After that incredibly nice set, Atlanta band Parade took the stage. I've seen Parade a couple of times the past year, and each time, they become better. So it isn't surprising, perhaps, that this performance was the best I've seen by them. At times, frontwoman Carrie Hodge's vocals combined with the searing guitar and drums to sound a little like Pylon. At other times, the band sounds more up and up New Wave, which is never a bad thing in my book. I also really enjoy listening to their drummer, and I think that at Lenny's, with its bass heavy mix, Parade sounds quite good As they continue to improve and play out more, I suspect that they will be a band to watch for in Atlanta in 2006.

And then, going on a bit late, were The Orphins. Readers of EvilSponge may note that, in general, I really really like this band. I didn't talk about them too much in 2005, because what else was there to say? They play angular, complex semi-New Wave music that is both easy to dance to and sing along with.

Now, in early 2006, The Orphins are playing primarily songs off their forthcoming album on Goodnight Records, and this is a good thing.
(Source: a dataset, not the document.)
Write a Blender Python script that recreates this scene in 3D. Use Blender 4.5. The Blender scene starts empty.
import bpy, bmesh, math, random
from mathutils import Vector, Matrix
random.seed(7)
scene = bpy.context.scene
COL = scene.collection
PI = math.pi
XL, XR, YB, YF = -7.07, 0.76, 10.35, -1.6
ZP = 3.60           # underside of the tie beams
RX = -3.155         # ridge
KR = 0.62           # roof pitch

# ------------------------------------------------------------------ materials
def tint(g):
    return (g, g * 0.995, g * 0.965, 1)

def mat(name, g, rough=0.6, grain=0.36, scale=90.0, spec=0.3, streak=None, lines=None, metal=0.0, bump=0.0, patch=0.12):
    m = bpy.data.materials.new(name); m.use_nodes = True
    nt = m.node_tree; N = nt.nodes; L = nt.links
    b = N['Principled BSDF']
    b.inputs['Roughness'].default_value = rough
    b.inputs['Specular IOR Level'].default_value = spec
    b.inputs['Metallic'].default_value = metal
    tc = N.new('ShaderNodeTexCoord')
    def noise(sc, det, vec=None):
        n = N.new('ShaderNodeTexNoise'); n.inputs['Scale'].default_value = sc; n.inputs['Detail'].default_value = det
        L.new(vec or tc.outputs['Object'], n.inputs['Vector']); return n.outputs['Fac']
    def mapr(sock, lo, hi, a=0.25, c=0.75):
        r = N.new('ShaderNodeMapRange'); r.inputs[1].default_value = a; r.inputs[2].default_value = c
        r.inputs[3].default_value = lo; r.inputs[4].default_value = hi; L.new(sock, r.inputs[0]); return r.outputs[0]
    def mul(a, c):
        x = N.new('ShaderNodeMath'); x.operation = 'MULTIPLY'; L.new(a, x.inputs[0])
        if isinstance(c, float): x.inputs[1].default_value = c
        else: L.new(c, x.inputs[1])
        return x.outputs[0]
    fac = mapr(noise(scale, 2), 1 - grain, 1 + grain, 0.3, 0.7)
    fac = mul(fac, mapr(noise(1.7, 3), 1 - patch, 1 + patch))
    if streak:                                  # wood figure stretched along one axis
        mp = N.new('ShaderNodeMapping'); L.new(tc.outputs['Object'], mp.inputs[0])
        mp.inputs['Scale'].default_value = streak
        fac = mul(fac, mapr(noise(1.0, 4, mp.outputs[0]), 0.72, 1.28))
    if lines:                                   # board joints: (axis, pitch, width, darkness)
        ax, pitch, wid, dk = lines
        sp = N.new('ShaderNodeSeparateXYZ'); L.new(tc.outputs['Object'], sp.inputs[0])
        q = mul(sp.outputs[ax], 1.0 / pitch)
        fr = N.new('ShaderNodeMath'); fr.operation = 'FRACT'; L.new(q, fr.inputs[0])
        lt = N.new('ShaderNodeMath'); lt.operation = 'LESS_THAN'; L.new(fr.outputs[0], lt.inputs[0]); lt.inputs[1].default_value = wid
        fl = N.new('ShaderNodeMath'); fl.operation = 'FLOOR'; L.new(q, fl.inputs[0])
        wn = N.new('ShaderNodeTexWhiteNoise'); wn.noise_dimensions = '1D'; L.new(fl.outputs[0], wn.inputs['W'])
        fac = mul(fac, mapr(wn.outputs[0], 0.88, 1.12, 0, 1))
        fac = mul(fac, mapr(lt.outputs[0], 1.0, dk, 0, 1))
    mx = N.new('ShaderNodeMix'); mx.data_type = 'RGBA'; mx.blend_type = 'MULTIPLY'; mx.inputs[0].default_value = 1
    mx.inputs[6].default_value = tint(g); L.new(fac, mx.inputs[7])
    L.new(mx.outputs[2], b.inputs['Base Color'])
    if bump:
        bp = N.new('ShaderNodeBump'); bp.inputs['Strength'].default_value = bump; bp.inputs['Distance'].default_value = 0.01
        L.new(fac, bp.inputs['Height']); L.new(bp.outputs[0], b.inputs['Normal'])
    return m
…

The newer tunes still maintain the slightly off kilter feel of their earlier material; yet as the band has matured, the music itself feels more complex. For instance, Jen Wyrick's basswork stands out more than it used to, while guitarists Thomas Barnwell and Daniel Upton play off each other in a seamless manner. Most importantly, in the best of the newer songs The Orphins play with different rhythms and styles, yet the music continues to be both dancey and catchy. Personally, it makes me look even more forward to their upcoming album and future live shows.

After The Orphins finished, a fourth band that I like, Shock Cinema, began to set up. However it was a Friday evening and I have been up for well over 18 hours at that point, so we headed out. Nevertheless, I had one of the best nights in a long time. All three bands were impressive, the music was good, and the ambience, such as it is, was fun.